* CHALLENGE: Write out the lines from the top of the material through the line with "setp(m.build('ballast', fix=False), 'dark", exactly and with nothing added.

·····

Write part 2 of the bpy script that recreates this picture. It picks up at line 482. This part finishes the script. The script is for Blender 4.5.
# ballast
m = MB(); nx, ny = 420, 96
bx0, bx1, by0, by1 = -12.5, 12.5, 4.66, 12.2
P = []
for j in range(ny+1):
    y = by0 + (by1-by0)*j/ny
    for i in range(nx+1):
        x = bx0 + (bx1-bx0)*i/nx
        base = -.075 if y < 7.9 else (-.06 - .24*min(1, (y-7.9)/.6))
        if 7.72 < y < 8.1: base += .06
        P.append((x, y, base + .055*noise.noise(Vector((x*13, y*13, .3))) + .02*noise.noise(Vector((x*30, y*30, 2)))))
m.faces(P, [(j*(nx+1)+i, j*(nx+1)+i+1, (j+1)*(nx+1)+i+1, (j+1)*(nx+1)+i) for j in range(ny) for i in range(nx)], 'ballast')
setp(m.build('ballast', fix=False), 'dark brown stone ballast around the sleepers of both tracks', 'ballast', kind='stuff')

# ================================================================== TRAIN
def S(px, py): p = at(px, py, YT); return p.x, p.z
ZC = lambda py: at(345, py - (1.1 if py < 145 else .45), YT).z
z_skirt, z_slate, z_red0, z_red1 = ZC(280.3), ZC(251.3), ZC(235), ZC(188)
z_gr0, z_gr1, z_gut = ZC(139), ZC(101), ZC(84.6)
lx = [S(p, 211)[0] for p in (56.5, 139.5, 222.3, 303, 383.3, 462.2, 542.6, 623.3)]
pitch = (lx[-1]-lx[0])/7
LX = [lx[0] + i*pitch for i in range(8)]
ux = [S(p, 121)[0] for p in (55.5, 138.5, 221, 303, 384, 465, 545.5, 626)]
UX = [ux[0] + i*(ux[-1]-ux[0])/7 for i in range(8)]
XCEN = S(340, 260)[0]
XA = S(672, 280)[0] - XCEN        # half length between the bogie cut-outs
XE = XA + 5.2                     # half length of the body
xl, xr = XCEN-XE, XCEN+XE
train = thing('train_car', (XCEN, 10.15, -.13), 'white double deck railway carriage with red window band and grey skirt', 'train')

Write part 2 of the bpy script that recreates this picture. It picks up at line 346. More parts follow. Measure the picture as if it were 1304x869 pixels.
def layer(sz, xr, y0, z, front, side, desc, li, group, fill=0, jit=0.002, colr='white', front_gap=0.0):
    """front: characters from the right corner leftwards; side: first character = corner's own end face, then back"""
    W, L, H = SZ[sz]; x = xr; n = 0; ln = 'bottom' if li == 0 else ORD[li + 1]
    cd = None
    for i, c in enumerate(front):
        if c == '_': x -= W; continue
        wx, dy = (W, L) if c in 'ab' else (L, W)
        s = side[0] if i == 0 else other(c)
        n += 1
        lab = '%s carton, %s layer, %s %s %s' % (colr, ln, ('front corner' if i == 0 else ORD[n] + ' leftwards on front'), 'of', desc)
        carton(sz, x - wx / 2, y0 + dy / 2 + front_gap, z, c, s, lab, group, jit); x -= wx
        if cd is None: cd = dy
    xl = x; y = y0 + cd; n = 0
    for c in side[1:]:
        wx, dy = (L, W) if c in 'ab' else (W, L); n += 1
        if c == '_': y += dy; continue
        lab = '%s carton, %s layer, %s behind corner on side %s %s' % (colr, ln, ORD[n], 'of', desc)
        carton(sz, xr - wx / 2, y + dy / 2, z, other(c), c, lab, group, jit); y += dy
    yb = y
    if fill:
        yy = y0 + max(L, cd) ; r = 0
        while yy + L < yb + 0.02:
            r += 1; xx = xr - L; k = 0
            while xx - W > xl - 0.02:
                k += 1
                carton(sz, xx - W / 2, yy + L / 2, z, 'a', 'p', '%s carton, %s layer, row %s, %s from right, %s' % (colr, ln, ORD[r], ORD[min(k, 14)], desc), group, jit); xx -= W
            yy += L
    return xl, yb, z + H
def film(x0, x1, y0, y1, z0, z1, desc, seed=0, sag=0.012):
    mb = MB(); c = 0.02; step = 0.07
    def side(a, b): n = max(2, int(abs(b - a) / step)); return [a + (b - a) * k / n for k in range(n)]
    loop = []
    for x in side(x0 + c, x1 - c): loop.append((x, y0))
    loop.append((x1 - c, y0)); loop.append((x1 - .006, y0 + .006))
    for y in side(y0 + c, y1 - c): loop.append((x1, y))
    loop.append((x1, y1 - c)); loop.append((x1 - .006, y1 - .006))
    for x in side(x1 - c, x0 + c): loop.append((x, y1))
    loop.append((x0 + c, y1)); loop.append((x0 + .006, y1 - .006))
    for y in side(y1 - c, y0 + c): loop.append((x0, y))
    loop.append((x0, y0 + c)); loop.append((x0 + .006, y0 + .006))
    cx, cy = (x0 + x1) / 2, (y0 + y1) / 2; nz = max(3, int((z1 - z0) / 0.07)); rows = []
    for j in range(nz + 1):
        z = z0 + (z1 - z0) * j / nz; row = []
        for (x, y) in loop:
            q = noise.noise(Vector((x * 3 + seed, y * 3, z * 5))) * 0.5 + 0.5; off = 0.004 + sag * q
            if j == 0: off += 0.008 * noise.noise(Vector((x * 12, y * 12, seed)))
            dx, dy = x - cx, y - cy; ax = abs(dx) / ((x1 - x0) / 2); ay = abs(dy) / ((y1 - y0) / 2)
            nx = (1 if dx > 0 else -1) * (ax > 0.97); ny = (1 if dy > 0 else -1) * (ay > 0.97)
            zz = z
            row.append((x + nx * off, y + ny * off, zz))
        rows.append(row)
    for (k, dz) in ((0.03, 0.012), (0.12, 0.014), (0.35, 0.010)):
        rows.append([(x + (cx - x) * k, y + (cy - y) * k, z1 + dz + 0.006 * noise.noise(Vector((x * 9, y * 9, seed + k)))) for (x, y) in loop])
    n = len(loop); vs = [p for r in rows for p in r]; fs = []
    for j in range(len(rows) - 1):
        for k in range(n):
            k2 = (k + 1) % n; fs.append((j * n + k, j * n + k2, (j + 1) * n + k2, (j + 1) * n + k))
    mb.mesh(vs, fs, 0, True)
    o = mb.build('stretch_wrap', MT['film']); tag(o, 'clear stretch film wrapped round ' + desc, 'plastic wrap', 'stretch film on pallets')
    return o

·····

* RESPONSE TO THIS EXERCISE:
Write part 2 of the bpy script that recreates this picture. It picks up at line 482. This part finishes the script. The script is for Blender 4.5.
# ballast
m = MB(); nx, ny = 420, 96
bx0, bx1, by0, by1 = -12.5, 12.5, 4.66, 12.2
P = []
for j in range(ny+1):
    y = by0 + (by1-by0)*j/ny
    for i in range(nx+1):
        x = bx0 + (bx1-bx0)*i/nx
        base = -.075 if y < 7.9 else (-.06 - .24*min(1, (y-7.9)/.6))
        if 7.72 < y < 8.1: base += .06
        P.append((x, y, base + .055*noise.noise(Vector((x*13, y*13, .3))) + .02*noise.noise(Vector((x*30, y*30, 2)))))
m.faces(P, [(j*(nx+1)+i, j*(nx+1)+i+1, (j+1)*(nx+1)+i+1, (j+1)*(nx+1)+i) for j in range(ny) for i in range(nx)], 'ballast')
setp(m.build('ballast', fix=False), 'dark brown stone ballast around the sleepers of both tracks', 'ballast', kind='stuff')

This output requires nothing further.